What I find riding a geared rear motor similar to a mac, on 22 amps controller, is that it works fine on any trail I have any business riding. I don't have the strength to ride for hours and hours, I can't afford the crash on the upper loop of the trails that are rock staircases, and so on. If I get perky and try to ride that shit anyway, I just have to walk the worst bits.

The key thing here is simple, my weight is under 200 pounds. So my motor is not so overloaded, till I start riding up a rock staircase. That is "Bike" trail. Made by bike riders. Get on the forest service horse trails in New Mexico, and you will melt your motor in about 45 min.

There is a huge difference between modern trails made by bike riders and forest service trails made in 1925. Ride the right direction on the loop on a bike trail, and there is a tolerable grade up it, then some wild descent down the other end of the loop. But any trail system, there will be some trails that only the crazy fit younger riders are seen on. You know it when you start up one, and can turn back once you realize it.

But if you mid drive it, you will be able to gear it down, and then climb a trail a bit more over your skill level than you can with a hub motor. Getting down without a broken collar bone, that becomes the problem.
 
eecsflyer said:
Somehow I assumed these controllers are fail-safe, but it sounds like if I don't know what I am doing they are not hard to burn out.. Does this mean if I go too fast on a downhill I could burn out the controller with regen?

Not really. I'm sure you're getting the picture here, there is a very wide range of electric motor users here, and the people who are really into it, that we hear a lot from, tend to have special issues that the rest of us don't have because we don't ride 40mph, run 3000W etc. I'm using a plain old KH6 Infineon that came with a kit, from a guy I trust to pick out and configure good hardware, and I sure do not expect to ever burn it out. ebikes.ca likewise. I'm not saying the Phaserunner isn't a top quality unit, just that for ordinary purposes the stuff you're getting is going to meet or beat what you'd get in a commercial ebike and you don't have to sweat that.

I assume this is one of their ready to run kits, so the thing will be configured for the combination. That includes things like current limits, that relate to the battery, which you can more easily mess up with unsustainable current draws etc. I guess it will also be configured to support regen controls using the brake you're getting, which I expect means that while the controller may support "proportional" regen, you won't be getting it because you're engaging it with an on/off switch. So regen will probably run up to like 250W, hardly more than a trickle. That's configurable, but you don't want it much higher because too hard a regen grab could break your front tire loose.

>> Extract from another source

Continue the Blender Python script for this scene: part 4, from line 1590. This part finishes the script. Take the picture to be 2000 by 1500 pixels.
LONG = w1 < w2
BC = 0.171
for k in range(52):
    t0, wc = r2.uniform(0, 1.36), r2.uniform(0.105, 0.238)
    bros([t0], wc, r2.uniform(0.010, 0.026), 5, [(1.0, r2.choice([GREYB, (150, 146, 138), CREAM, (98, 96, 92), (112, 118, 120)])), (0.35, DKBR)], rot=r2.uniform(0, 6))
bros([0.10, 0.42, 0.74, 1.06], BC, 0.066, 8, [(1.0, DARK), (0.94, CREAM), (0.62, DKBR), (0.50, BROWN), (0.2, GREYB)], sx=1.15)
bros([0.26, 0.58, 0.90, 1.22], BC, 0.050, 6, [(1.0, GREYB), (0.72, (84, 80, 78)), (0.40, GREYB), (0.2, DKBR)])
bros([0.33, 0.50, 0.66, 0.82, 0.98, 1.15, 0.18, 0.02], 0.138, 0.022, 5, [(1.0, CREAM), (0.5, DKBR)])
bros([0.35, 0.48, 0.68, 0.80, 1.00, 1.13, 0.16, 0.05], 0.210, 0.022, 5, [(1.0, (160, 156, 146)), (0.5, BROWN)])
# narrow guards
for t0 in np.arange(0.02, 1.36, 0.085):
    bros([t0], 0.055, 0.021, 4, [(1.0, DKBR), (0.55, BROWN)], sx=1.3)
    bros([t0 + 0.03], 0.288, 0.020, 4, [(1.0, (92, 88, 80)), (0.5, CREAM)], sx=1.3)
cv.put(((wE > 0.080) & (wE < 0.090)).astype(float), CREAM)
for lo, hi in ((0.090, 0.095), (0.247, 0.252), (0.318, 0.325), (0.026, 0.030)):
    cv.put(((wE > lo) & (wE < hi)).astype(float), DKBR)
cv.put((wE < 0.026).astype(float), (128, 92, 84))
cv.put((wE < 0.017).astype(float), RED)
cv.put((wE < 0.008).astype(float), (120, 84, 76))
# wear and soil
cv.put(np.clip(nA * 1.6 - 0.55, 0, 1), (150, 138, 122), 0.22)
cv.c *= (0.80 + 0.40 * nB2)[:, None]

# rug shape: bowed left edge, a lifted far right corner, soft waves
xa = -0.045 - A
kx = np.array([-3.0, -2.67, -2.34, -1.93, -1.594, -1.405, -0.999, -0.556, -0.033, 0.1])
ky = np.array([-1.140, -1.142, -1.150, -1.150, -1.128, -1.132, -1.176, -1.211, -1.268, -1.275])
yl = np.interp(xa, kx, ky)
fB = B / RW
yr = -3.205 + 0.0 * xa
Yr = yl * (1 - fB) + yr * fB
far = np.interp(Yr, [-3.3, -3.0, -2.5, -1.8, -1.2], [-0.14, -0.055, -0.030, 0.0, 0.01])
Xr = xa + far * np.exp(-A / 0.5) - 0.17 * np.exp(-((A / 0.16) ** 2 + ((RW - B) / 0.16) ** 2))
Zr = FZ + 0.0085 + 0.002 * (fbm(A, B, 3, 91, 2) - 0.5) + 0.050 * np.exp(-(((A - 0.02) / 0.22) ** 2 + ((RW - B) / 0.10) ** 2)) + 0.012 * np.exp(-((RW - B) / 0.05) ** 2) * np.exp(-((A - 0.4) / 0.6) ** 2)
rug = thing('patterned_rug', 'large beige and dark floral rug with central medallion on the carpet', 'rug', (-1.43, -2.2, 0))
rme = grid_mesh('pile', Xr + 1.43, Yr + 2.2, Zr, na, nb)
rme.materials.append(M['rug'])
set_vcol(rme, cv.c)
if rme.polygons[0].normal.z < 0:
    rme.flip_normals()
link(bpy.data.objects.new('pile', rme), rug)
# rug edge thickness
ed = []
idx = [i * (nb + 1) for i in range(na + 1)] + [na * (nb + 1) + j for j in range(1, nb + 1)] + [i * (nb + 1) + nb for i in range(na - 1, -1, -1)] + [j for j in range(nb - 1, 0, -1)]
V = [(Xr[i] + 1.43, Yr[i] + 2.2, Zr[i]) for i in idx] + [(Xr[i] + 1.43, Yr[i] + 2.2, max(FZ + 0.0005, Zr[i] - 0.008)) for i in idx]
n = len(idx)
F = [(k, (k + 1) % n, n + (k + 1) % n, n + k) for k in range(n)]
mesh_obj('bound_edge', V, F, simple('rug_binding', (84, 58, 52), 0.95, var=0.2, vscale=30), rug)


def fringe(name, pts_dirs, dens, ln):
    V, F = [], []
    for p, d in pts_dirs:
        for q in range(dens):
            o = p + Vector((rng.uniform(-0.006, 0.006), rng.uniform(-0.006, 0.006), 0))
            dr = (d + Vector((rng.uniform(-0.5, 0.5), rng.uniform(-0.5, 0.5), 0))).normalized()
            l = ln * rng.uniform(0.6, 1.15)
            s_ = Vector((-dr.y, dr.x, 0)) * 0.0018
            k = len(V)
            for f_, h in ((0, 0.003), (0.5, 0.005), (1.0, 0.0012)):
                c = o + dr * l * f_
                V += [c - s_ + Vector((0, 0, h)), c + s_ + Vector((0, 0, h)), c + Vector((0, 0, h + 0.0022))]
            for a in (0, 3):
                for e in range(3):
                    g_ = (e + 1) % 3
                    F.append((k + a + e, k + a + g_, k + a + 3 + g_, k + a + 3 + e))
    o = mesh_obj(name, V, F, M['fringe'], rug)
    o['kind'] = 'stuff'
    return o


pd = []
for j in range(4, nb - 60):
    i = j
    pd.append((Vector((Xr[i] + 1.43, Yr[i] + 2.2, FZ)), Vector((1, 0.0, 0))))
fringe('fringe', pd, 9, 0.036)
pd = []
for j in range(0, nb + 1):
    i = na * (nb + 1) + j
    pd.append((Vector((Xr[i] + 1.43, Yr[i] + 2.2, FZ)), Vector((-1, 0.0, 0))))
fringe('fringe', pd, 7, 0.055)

Probably the most interesting thing with controllers and configuration thereof is going to be the PAS support, but it may be kind of challenging to pick that information out of the manuals and other documentation.
 
No matter how fast you are riding downhill, your controller is not at risk other than in a crash. It is uphill, or in hard acceleration that a controller is most likely to fail. The other common cause is damaged wiring, or poor connections.
 
if you look at page 52 of this pdf file its the front fork, I wouldn't be getting too crazy without some clamping torque arms, that's why I recommended the phaserunner if hes using the 3525. then with the chain jam blowing the controller, that's not good either.

https://www.sportaid.com/upload/products/19717/19717_1469742628_8271_owners_manual.pdf

actually, why would a chain jam blow a controller?